:: Your goal ::
The required output consists solely of the lines from the top of the listing through the line containing "p = MB(); p.bar((x, y, G), (x, y, 4.2), .12, .12);", transcribed exactly.

··········

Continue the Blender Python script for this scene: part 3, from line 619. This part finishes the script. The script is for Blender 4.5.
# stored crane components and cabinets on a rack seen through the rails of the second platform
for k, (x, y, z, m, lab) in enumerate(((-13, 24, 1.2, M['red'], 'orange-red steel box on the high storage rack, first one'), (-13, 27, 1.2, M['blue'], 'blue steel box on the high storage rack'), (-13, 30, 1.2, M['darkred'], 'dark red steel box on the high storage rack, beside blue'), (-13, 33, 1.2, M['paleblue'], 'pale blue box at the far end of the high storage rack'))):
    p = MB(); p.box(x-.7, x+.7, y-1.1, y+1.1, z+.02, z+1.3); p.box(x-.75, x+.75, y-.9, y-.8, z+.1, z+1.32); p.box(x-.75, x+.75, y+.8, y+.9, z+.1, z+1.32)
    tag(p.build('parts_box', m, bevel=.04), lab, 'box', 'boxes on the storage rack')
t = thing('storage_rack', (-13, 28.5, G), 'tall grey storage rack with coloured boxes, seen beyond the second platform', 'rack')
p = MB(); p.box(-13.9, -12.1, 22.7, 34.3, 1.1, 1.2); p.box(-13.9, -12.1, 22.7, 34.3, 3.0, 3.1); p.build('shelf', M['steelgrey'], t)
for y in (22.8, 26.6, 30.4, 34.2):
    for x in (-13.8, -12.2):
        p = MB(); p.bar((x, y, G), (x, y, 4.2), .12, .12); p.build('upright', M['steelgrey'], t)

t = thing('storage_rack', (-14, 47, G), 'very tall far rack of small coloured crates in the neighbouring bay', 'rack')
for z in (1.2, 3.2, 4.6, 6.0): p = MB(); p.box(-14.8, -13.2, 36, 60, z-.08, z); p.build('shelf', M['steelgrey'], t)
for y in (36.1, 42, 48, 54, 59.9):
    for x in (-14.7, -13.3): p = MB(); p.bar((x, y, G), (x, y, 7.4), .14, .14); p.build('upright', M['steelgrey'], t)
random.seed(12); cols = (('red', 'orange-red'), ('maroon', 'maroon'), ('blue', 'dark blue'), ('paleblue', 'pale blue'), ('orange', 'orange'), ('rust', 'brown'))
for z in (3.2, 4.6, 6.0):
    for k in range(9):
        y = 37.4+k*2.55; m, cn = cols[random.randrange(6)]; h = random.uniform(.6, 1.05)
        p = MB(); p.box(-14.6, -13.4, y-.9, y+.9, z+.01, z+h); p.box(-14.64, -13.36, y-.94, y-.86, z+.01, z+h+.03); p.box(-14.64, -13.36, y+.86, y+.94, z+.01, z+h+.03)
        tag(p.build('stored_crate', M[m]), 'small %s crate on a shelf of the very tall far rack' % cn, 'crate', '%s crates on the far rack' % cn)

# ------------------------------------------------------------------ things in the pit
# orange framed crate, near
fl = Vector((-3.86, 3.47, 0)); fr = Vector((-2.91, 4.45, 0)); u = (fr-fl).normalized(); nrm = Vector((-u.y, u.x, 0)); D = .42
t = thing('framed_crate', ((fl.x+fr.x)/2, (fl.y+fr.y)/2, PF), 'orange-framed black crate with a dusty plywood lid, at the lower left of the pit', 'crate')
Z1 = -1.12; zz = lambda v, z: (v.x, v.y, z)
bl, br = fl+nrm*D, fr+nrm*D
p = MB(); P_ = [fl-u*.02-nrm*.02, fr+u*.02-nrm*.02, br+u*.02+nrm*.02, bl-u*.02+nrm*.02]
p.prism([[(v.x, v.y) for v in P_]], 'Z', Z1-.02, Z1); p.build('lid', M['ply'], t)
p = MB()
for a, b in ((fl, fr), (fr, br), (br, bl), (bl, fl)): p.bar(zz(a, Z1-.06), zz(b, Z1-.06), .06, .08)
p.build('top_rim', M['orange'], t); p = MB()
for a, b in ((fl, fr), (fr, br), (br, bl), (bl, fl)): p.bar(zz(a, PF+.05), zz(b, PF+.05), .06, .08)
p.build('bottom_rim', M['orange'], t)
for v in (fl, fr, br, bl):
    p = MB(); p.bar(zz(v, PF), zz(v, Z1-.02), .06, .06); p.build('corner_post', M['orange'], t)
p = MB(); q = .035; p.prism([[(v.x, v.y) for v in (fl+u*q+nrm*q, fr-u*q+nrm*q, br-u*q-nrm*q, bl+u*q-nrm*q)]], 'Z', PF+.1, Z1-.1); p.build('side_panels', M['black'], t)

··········

:: Task output ::
Continue the Blender Python script for this scene: part 3, from line 619. This part finishes the script. The script is for Blender 4.5.
# stored crane components and cabinets on a rack seen through the rails of the second platform
for k, (x, y, z, m, lab) in enumerate(((-13, 24, 1.2, M['red'], 'orange-red steel box on the high storage rack, first one'), (-13, 27, 1.2, M['blue'], 'blue steel box on the high storage rack'), (-13, 30, 1.2, M['darkred'], 'dark red steel box on the high storage rack, beside blue'), (-13, 33, 1.2, M['paleblue'], 'pale blue box at the far end of the high storage rack'))):
    p = MB(); p.box(x-.7, x+.7, y-1.1, y+1.1, z+.02, z+1.3); p.box(x-.75, x+.75, y-.9, y-.8, z+.1, z+1.32); p.box(x-.75, x+.75, y+.8, y+.9, z+.1, z+1.32)
    tag(p.build('parts_box', m, bevel=.04), lab, 'box', 'boxes on the storage rack')
t = thing('storage_rack', (-13, 28.5, G), 'tall grey storage rack with coloured boxes, seen beyond the second platform', 'rack')
p = MB(); p.box(-13.9, -12.1, 22.7, 34.3, 1.1, 1.2); p.box(-13.9, -12.1, 22.7, 34.3, 3.0, 3.1); p.build('shelf', M['steelgrey'], t)
for y in (22.8, 26.6, 30.4, 34.2):
    for x in (-13.8, -12.2):
        p = MB(); p.bar((x, y, G), (x, y, 4.2), .12, .12); p.build('upright', M['steelgrey'], t)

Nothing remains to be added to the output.